::: ENTRIES PROVIDED :::
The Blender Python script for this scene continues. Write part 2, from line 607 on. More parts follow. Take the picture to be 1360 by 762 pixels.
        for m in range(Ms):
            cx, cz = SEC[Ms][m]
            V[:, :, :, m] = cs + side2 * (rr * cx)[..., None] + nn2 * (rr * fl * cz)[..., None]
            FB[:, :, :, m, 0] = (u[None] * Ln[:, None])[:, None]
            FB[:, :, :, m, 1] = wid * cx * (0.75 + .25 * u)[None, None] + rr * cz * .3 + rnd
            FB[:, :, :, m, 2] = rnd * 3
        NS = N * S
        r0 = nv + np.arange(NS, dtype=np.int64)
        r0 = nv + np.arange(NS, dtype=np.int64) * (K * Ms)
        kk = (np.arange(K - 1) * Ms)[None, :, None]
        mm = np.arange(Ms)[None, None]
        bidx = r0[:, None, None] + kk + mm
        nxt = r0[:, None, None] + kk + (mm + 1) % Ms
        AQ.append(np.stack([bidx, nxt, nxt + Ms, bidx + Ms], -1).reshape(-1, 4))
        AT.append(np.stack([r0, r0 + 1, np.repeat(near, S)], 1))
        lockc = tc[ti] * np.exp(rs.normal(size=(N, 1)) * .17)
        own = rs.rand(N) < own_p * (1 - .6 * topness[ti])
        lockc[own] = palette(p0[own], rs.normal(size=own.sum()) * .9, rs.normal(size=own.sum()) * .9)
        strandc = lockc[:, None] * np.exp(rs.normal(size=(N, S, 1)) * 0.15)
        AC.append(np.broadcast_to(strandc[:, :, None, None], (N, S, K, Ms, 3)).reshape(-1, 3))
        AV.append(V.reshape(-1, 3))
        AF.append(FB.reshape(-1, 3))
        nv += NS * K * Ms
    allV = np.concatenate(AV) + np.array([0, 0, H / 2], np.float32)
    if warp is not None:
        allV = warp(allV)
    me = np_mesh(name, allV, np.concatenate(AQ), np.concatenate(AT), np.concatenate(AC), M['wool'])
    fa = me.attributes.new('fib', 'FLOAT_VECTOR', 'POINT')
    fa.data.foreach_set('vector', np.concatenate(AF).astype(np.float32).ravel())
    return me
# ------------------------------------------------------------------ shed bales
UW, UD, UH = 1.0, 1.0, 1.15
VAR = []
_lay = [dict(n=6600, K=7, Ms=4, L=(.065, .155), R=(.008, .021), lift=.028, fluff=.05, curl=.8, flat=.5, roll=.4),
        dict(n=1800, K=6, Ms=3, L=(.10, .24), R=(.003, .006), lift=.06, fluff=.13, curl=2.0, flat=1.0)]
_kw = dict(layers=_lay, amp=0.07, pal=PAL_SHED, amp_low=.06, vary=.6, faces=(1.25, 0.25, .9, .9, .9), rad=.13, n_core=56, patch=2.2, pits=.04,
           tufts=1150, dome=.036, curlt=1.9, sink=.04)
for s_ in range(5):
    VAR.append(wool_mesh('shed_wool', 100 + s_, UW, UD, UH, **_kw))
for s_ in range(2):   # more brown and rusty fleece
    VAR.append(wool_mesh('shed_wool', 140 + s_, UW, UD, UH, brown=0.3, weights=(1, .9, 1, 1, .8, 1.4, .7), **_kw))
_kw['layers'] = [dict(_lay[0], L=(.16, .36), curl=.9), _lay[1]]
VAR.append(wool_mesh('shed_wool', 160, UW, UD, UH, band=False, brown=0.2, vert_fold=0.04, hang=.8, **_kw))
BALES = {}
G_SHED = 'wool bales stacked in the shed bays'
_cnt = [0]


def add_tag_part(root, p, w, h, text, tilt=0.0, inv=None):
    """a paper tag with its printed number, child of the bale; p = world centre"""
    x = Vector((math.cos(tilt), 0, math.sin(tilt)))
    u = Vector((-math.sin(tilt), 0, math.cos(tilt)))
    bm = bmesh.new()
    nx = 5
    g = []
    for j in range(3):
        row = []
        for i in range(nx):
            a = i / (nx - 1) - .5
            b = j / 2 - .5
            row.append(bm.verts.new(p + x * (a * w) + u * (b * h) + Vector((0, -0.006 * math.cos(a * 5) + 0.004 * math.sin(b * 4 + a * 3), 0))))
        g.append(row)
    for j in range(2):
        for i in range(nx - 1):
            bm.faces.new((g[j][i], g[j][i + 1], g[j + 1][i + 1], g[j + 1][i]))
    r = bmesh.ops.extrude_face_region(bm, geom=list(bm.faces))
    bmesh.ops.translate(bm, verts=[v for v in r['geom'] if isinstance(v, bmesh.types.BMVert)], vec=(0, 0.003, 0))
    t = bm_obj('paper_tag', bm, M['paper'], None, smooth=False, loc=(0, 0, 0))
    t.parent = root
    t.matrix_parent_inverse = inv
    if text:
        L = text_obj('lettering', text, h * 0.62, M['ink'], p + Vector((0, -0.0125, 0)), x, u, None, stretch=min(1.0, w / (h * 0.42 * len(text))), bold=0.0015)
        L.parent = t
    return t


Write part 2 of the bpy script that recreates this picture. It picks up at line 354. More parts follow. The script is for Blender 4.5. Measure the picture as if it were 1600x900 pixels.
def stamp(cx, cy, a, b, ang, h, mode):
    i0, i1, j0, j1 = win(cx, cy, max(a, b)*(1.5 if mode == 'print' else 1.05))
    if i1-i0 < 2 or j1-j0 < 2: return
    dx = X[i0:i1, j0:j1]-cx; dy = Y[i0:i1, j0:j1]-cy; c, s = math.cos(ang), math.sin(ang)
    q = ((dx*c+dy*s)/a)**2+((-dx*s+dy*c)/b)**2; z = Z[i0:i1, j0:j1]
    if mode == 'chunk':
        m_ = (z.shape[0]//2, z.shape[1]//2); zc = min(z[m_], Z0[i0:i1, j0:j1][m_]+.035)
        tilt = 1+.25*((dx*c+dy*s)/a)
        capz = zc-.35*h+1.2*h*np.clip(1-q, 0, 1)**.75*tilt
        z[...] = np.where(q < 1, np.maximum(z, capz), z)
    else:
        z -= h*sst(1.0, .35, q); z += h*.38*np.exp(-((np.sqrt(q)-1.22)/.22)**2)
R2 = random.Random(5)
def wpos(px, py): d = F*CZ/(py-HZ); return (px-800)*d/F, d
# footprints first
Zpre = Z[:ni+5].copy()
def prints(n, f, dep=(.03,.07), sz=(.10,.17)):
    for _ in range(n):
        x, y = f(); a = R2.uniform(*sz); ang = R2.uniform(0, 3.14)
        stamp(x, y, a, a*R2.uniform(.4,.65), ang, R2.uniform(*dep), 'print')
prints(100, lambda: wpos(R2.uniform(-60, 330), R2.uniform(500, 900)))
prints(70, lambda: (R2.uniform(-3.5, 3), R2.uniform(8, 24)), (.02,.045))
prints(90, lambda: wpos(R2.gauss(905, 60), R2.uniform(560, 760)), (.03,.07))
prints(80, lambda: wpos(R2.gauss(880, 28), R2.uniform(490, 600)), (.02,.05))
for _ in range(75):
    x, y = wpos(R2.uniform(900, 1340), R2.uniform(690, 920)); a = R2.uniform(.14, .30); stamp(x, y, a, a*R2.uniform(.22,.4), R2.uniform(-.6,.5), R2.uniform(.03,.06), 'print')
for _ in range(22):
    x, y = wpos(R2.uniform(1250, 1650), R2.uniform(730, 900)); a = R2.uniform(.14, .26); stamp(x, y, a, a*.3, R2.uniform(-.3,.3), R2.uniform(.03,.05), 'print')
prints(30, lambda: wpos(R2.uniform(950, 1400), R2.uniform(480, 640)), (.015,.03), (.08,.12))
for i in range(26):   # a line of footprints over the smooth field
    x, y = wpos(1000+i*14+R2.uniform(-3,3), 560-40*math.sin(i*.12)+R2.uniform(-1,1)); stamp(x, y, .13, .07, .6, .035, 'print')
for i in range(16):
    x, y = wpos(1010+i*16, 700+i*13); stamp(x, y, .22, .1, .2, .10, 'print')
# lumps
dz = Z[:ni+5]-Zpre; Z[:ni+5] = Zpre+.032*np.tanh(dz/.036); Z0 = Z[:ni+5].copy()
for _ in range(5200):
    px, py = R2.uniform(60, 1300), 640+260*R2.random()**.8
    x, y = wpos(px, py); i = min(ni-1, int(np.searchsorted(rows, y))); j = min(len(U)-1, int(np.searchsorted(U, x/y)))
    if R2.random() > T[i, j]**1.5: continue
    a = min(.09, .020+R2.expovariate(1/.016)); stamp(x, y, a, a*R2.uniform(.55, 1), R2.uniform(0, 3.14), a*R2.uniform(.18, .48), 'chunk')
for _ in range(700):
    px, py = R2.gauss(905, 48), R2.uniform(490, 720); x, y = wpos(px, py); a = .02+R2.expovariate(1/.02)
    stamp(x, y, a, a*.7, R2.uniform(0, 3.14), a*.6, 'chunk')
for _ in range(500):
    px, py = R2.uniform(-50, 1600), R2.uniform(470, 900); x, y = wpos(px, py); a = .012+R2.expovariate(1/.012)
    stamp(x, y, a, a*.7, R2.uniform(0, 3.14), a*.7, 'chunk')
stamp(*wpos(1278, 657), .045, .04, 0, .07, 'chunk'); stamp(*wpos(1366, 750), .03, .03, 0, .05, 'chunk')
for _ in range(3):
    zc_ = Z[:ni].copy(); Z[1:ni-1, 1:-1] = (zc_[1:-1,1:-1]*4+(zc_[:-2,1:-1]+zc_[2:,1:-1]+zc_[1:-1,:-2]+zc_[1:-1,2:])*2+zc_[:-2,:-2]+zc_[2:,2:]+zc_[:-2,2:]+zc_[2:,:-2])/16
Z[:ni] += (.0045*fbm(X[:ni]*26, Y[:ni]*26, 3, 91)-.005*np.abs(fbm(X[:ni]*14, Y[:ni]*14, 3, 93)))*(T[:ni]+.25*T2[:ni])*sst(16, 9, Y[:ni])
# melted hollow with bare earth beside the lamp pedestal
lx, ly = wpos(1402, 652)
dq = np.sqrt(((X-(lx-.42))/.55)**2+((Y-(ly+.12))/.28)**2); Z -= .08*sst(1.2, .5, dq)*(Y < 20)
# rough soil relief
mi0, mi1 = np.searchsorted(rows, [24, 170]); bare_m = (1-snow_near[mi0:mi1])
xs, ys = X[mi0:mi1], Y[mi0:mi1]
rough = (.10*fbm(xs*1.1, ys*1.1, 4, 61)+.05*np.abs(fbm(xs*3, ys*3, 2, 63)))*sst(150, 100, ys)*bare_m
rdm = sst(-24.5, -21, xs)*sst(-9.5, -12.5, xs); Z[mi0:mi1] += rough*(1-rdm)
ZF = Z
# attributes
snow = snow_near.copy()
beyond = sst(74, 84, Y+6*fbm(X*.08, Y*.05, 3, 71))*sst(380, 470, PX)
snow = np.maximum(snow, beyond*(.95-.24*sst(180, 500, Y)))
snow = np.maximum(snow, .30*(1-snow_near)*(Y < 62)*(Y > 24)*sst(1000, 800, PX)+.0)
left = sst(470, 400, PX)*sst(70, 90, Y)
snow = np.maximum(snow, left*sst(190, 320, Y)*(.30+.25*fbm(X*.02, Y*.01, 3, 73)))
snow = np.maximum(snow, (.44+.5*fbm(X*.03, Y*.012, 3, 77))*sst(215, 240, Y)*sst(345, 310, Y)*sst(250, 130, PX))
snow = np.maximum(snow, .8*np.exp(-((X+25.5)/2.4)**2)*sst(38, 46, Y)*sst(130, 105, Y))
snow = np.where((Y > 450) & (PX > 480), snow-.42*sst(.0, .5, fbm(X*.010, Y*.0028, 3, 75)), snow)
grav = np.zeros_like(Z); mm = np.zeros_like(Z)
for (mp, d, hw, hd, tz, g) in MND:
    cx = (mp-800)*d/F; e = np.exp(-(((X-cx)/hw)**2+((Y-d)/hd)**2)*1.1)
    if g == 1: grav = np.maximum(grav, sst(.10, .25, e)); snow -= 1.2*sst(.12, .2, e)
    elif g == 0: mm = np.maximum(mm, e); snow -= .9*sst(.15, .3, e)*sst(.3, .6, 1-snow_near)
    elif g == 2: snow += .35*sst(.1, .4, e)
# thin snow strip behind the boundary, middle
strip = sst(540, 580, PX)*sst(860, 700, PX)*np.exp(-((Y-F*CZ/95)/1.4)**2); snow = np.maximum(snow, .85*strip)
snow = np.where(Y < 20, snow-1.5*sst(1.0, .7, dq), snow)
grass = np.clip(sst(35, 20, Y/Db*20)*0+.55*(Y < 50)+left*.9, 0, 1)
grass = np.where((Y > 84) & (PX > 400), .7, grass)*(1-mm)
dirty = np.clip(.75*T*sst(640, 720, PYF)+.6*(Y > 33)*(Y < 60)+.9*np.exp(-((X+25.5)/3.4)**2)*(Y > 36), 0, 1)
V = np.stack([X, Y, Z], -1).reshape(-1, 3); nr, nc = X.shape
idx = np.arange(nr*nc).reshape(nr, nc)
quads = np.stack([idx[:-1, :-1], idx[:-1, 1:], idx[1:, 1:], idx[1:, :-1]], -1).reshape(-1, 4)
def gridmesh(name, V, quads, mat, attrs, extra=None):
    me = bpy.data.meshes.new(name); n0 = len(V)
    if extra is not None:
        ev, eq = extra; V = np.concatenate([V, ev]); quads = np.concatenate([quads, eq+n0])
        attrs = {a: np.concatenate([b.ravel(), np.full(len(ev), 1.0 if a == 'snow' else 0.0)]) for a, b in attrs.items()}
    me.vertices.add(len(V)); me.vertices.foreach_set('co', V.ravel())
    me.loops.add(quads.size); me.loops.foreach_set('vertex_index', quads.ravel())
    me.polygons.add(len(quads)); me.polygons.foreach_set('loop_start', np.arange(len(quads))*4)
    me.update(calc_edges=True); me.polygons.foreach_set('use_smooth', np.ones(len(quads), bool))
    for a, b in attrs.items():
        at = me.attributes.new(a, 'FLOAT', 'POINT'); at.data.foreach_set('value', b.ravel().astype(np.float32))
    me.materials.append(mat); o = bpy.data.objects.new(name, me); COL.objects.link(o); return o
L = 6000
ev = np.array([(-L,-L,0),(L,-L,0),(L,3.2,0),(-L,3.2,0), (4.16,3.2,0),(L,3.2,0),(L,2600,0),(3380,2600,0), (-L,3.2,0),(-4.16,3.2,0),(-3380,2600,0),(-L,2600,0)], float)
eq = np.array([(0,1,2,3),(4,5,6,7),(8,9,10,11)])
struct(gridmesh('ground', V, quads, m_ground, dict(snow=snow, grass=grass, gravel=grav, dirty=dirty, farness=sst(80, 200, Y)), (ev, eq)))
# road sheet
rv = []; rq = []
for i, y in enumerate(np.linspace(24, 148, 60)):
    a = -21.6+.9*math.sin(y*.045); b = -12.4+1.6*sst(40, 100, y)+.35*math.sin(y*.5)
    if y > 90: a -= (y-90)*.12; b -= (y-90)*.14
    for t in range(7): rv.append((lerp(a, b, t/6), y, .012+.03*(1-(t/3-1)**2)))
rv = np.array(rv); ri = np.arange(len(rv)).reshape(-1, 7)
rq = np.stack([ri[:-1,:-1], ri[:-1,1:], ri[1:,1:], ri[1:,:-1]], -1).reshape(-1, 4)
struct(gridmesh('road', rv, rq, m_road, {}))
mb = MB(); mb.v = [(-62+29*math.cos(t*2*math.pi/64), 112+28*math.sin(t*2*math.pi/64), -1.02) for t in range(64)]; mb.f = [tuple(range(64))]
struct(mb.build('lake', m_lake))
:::
◆ **TASK STATEMENT**
In the entries above, identify each line that includes the string "parts", then copy it.

◆ **REPLY**
The Blender Python script for this scene continues. Write part 2, from line 607 on. More parts follow. Take the picture to be 1360 by 762 pixels.
Write part 2 of the bpy script that recreates this picture. It picks up at line 354. More parts follow. The script is for Blender 4.5. Measure the picture as if it were 1600x900 pixels.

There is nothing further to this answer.